An Overview of Facebook’s Latest Updates

Fan Page

Here we go again! The latest release of changes for Facebook Fan Pages is here, and business owners are all in a tizzy about how Facebook has “ruined” their perfectly useful page. Granted, it is a tad annoying having to go in and change each profile every time Facebook decides to implement a new design phase, but to state that the company has ruined business profiles is a bit of an overstatement. In fact, I’d say it’s down right wrong! While the latest slew of changes have made quite a few hours of additional work for me, I have to say I’m totally on board and loving the updates. Here’s a quick rundown of what’s changed and how it will benefit your business.

1. Navigation Has Moved

Your Facebook Fan Page used to boast a tabbed design that allowed visitors to navigate through the various features of the page. This navigation is now located in a column beneath your Page profile picture, similar to the new personal profiles.

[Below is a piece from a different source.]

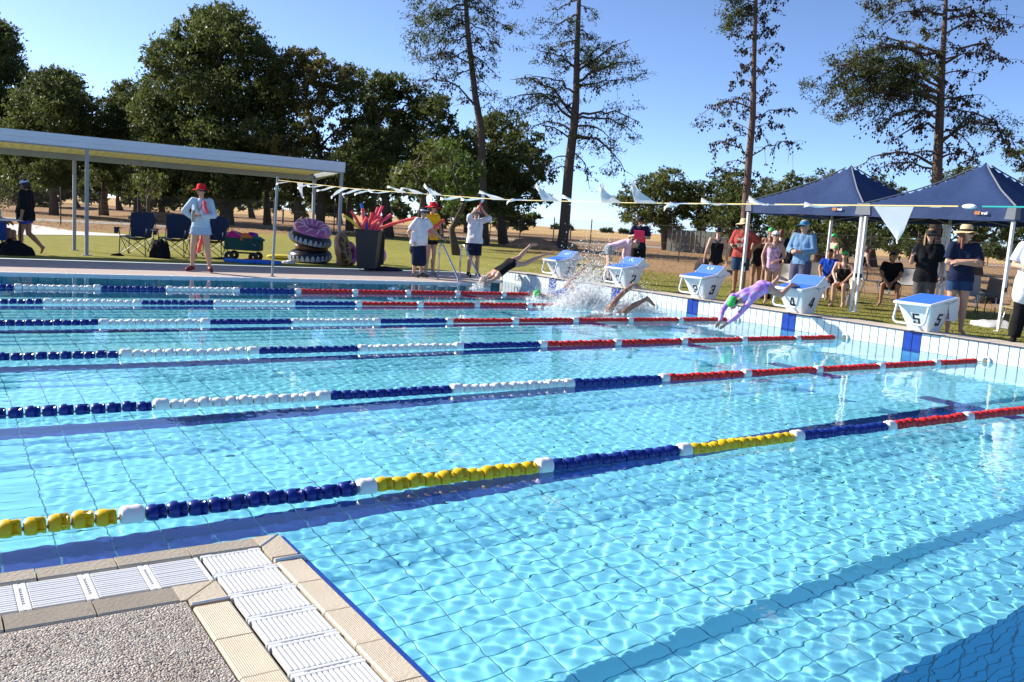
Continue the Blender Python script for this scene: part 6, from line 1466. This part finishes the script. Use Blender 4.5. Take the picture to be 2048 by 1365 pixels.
c0 = cc0.location; f0 = Vector((math.cos(R(236)), math.sin(R(236)), 0)); r0_ = Vector((f0.y, -f0.x, 0))
MB().lathe([(0,-.05),(.03,-.05),(.032,-.045),(.032,.06),(.028,.068),(0,.068)], seg=12).build('drink_can', mat('red_can', (.45,.03,.03), .3), None, 40, c0+(r0_*.36+f0*.26)*1.08+Vector((0,0,.575)), 'red drink can in the cup holder of the left camp chair', 'can')
# backpack, bags
def bag(name, P, s, label, m=BLK, seed=0):
    t = empty(name, P, label=label, cat='bag'); o = lump('bag_body', (0,0,0), s, m, None, None, seed); o.parent = t; del_ = [o.pop(k) for k in ('label','category') if k in o]
    MB().tube([(-.05,0,s[2]*.96),(-.04,0,s[2]*1.18),(.04,0,s[2]*1.18),(.05,0,s[2]*.96)], .01, 6).build('handle', m, t, True)
    q = lump('pocket', (s[0]*.1,-s[1]*.8,0), (s[0]*.6,s[1]*.5,s[2]*.5), m, None, None, seed+1); q.parent = t; [q.pop(k) for k in ('label','category') if k in q]; return t
bag('backpack', gp(320, 516), (.24,.20,.42), 'black backpack on the grass between the left and middle camp chairs', seed=21)
bag('duffel_bag', gp(28, 510), (.36,.26,.30), 'big black bag on the grass under the table at the left edge', seed=23)
lump('dark_sandals', gp(235, 512), (.14,.1,.06), BLK, 'pair of dark sandals dropped on the grass left of the camp chairs', 'sandals', 31)
lump('flat_bag', gp(768, 541), (.45,.22,.09), NVY, 'flat navy and red bag on the deck edge right of the wheelie bin', 'bag', 33)
lump('dark_mat', gp(440, 519), (.28,.14,.05), BLK, 'dark rolled mat under the right camp chair', 'mat', 34)
# table
p = gp(-4, 507); t = empty('trestle_table', p, R(-34), 'white trestle table with a blue cover at the left edge of the frame', 'table')
MB().bbox((-.7,-.35,.72), (.42,.35,.75), .008).build('tabletop', MT['white'], t)
for x in (-.6, .34):
    for y_ in (-.28, .28): MB().tube([(x,y_,0),(x,y_,.72)], .014, 6).build('leg', MT['darkmetal'], t)
b = MB(); b.grid(lambda i, j: Vector((-.69+1.08*i, -.355-.012*math.sin(30*i)*j, .70-.40*j)), 30, 3); b.build('cover', F_('blue_cover', (.015,.05,.17)), t, True)
pc = p+Matrix.Rotation(R(-34), 3, 'Z') @ Vector((.14,-.2,.75))
MB().lathe([(0,0),(.035,0),(.047,.17),(.043,.17),(.033,.01)], seg=14).build('cup', mat('teal_cup', (.12,.55,.55), .4), None, 50, pc, 'teal tumbler standing on the white table', 'cup')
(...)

This changes makes navigation easier and more intuitive, considering we’re already used to seeing it on personal profiles.

2. Photo Banner

Instead of hiding your photos in an album buried within your Page, Facebook now displays them for all to see in a banner across the top of your wall. Businesses can now use this to advertise new products, post staff pictures, or share photos from recent events and fundraisers.

3. Use Facebook as a Page

This is a great new feature which allows you to slip out of your personal profile, and become a representative of any Facebook Page that you act as an administrator on. This means that you can surf throughout Facebook as your company, posting messages on other Page walls, commenting on Page pictures, and liking the statuses of other organizations. You now also have the ability to comment as yourself, using your personal profile, on the Pages you administer, a function that was denied in the previous Fan Page layout.

4. Wall Filters

Pages now have two publicly visible wall filters, which include “Posts by Page” and “Everyone”. The default is set to “Everyone” and I recommend leaving it as that. This adds an extra level of transparency to your page by displaying customer comments and fan responses. Admins also have the ability to view additional filters including “Most Recent” and “Hidden Posts”.

5. Email Notifications

If you’re the administrator on multiple pages, this is one feature you’re going to want to find fast! When you upgrade to the new Page format, you’ll automatically be set to receive notifications to your email when people post or comment on the page. This is great feature as it will allow you to quickly respond to anything that’s posted on your company wall. If you’re like me, however, and administer multiple pages, you may want to cutback on how many Pages you’ve set to bombard your email with messages.

6. Mutual Connections

Whenever a person visits your Fan Page, they will now see a listing of friends who also like your page, as well as Pages that both they and your Page like (it’s a tad confusing, so just surf over to the CIK Marketing Facebook Page to see what I mean – the Mutual connections area is on the right side, just next to the comment box).

7. Setting Your Username is Easier

The backend dashboard of your Facebook Fan Page has been streamlined in the latest updated, giving you more control over your page’s basic information. Once you’ve click on the “Edit Page” button, select the “Basic Information” option from the left hand navigation list. This screen will allow you to change the category of your business and enable you to set the pretty URL of your Fan Page (once you’ve reached the mandatory 25 fan following).

8. iFrames

This change has business owners furious, but from a programmers stand point, it’s truly a blessing. As of March 11, 2011, Facebook will no longer allow Fan Pages to add FBML (the application that allowed users to custom code landing tabs and other features on Fan Pages) to their pages. But don’t get all in an uproar yet; those pages with FBML installed prior to March 11, 2011 will still be able to edit their code and the tabs will still be rendered. HOWEVER, Facebook is encouraging users to transition from FBML to the new iFrame setting as FBML will eventually be deprecated. So what is the new iFrame setting? Well, this allows you to custom code a fully functional webpage and simply frame it into your Fan Page – no more wonky FBML restrictions – just good old fashioned code. Ahhhh, finally!